Discussions come as conventional grocers expand organic offerings

By Ed Hammond and Kiel Porter, Bloomberg
Published: March 20, 2017, 3:49pm

Albertsons Cos., the grocery-chain operator backed by Cerberus Capital Management, has held preliminary talks to merge with Sprouts Farmers Market Inc., people with knowledge of the matter said.

The discussions, which took place in recent weeks, are at an early stage and may not lead to a deal, said the people, who asked not to be named. The talks have involved a plan to take organic grocer Sprouts private and add it to Albertsons’ portfolio, which includes eponymous grocery stores and the Safeway store brand.

Albertsons closed two Clark County stores in February 2014. Two stores remain, in Battle Ground and Salmon Creek.

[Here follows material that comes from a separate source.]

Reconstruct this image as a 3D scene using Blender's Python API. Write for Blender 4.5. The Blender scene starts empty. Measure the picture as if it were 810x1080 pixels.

Representatives for Cerberus and Sprouts didn’t respond to requests for comment. A representative for Albertsons declined to comment.

Grocery stores have been battered by food deflation over the last year, forcing them to compete more aggressively over prices. The battle has weighed on Kroger Co., the largest U.S. grocery chain. The company posted negative same-store sales, excluding fuel, for the first time in more than a decade in the fourth quarter.

Conventional grocers, including Albertsons, Kroger and Wal-Mart Stores, have expanded their offerings of organic food in response to changing consumer tastes in recent years. That’s put pressure on natural grocers, including Whole Foods Market, to cut prices to better compete.

Sprouts could fetch about $26 a share in a deal, Jefferies Group analyst Christopher Mandeville wrote in a note to clients Monday, an 18 percent premium to its last closing price. A sale may attract multiple suitors and lead to a competitive bidding process that could potentially push valuation higher, he wrote.

In September, Amin Maredia, Sprouts’ chief executive officer, said deep price cuts driven by deflation were “not sustainable” and that his stores had been “exposed a little bit” by lower prices at large conventional stores.

Cerberus first invested in Albertsons in 2006, then bought another group of stores in 2013 from SuperValu. Albertsons agreed in 2014 to acquire Safeway in a deal valued at about $9.2 billion, which was completed the following year.

In 2015, Cerberus began to prepare for an initial public offering of Boise, Idaho-based Albertsons, which now operates more than 2,200 stores, but delayed plans amid unfavorable market conditions.